Этот роман Владимир Михеев считал своим лучшим произведением. Была договоренность о его публикации в одном из центральных журналов. Внезапная смерть от инфаркта, В результате которого писатель просто замерз на ноябрьской улице, помешала этим планам осуществиться.
Наряду с «Облавой», во втором томе опубликован еще один роман — «Покидая содом», грустное и смешное повествование о жизни провинциальной богемы, о любви и просто о жизни. «Если вы пишете стихи, ну, или хотя бы их читаете, — непринужденно начинает автор, — вы, скорее всего, бываете на всех этих клубных вечеринках, презентациях, квартирниках.
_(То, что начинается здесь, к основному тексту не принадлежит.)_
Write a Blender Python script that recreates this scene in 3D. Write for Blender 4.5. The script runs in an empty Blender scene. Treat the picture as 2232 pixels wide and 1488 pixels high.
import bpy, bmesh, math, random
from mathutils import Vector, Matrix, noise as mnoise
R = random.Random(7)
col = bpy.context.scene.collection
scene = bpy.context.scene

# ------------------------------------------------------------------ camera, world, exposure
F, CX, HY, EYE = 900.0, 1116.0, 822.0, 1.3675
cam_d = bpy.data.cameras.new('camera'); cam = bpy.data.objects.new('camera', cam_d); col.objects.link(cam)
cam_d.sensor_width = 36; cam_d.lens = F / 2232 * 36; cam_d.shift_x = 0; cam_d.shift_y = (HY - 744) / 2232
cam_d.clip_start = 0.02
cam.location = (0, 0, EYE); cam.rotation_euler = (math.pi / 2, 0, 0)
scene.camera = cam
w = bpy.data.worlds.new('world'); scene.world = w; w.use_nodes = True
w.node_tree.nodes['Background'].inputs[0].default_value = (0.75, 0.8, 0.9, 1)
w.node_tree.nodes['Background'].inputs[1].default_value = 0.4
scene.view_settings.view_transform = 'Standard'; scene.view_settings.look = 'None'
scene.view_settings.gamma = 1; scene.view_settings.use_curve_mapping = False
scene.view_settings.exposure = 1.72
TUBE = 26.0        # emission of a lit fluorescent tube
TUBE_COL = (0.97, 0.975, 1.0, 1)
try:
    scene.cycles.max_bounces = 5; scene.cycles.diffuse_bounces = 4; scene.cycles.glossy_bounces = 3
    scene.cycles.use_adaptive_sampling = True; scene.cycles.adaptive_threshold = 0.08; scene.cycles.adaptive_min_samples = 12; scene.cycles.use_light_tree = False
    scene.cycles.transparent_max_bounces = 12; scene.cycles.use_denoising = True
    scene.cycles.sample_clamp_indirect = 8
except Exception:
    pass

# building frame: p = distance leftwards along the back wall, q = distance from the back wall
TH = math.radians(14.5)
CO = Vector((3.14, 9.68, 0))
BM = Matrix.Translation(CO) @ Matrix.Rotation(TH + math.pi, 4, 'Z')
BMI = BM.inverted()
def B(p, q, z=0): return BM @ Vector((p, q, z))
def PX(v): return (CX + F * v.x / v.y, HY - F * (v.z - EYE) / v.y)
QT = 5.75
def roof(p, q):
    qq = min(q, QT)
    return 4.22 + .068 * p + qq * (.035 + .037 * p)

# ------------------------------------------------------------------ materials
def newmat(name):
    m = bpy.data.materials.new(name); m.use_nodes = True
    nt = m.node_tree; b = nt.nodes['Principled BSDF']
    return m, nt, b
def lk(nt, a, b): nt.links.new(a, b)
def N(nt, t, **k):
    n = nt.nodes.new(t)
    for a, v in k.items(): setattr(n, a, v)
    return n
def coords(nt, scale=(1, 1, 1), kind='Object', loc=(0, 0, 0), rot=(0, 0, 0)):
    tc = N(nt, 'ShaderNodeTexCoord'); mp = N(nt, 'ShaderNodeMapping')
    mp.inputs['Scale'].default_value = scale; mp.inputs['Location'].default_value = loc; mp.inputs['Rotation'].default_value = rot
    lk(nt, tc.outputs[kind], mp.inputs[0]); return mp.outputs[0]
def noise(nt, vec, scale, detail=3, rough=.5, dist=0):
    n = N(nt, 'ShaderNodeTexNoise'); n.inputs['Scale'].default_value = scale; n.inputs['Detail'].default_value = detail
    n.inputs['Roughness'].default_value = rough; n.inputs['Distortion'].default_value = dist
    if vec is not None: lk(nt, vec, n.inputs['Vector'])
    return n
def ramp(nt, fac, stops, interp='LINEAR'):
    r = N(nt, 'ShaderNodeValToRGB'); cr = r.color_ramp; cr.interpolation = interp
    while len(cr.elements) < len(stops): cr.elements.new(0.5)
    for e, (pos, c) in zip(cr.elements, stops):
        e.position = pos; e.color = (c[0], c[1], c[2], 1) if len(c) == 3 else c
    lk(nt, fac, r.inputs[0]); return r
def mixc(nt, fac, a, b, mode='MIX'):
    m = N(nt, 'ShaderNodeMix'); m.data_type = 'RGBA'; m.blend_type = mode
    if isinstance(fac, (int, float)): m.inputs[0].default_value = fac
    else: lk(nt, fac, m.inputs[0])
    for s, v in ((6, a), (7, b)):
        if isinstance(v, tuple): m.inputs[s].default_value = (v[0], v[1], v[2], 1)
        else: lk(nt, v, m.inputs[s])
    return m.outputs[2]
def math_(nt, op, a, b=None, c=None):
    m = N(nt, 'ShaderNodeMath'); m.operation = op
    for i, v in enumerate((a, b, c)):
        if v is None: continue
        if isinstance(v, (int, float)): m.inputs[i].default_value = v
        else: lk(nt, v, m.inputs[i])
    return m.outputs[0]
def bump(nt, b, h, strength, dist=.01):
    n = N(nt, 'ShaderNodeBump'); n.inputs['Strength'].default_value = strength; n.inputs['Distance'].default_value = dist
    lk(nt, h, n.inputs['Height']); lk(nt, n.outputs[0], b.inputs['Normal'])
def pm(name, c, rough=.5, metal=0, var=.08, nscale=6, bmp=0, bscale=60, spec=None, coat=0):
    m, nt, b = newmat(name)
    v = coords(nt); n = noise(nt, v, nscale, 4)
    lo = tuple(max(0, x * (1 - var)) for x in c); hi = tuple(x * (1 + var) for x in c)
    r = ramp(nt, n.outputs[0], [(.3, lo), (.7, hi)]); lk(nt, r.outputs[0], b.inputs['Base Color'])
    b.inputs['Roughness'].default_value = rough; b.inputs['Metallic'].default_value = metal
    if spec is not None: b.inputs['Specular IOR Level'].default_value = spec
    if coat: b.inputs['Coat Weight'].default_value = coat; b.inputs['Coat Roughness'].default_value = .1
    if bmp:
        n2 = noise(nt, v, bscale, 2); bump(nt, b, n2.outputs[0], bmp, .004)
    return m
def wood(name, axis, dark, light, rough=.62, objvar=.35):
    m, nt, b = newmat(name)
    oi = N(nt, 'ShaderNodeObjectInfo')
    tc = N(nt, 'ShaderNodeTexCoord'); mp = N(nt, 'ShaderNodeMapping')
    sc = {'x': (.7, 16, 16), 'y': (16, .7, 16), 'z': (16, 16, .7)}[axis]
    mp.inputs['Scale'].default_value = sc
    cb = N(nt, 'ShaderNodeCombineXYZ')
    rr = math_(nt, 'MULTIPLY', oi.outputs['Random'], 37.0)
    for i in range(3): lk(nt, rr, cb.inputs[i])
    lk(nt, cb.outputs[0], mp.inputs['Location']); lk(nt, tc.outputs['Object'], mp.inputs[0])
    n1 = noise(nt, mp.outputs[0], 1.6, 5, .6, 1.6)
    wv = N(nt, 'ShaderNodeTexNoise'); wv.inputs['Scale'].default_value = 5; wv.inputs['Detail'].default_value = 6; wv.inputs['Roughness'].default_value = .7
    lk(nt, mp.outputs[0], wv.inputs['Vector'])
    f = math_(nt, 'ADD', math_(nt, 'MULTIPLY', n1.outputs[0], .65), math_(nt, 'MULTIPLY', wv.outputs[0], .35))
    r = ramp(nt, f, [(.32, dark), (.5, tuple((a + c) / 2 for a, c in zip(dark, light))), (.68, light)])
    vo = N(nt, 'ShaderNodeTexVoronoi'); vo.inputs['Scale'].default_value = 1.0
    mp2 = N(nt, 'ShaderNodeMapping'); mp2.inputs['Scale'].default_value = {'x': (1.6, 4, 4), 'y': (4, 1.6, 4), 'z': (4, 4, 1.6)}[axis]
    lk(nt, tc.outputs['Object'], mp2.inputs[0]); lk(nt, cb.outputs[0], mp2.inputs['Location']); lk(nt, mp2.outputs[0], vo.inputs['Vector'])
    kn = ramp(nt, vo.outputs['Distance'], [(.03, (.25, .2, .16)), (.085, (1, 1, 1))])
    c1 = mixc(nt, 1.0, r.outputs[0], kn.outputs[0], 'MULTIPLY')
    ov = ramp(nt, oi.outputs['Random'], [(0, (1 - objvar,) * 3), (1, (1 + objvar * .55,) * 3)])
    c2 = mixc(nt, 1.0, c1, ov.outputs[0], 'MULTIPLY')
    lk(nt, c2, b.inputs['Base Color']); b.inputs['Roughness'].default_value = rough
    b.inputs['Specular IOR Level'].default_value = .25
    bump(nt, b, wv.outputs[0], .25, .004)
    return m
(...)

Словом, там, где собираются люди искусства». А дальше начинает развиваться цветистый сюжет с приключениями и настроениями друзей, подруг, их родственников и знакомых. Здесь все заканчивается относительно хорошо, по крайней мере, мирно. Эта мирность, умиротворенность разлита в последних строках романа: «И была еще одна мысль, когда я уже лег и засыпал под чириканье птиц за окном. Вдруг я понял, вернее, почувствовал: что бы я ни делал, даже самое необходимое («духовное»), — это только убегание. Как будто целью жизни я поставил себе не думать ни о чем. Не думать, потому что и слов нет об этом думать. От этого вечное чувство, что все в твоей жизни — не то, не так. Или, может быть (опять вдруг пришло в голову), это и есть верное чувство жизни — что все не то. Что все — это лишь убегание от чего-то того? Но и этого тоже никогда не решить: так ли это…
«Ну и прекрасно, — подумал я сквозь сон. — И не надо, значит, решать».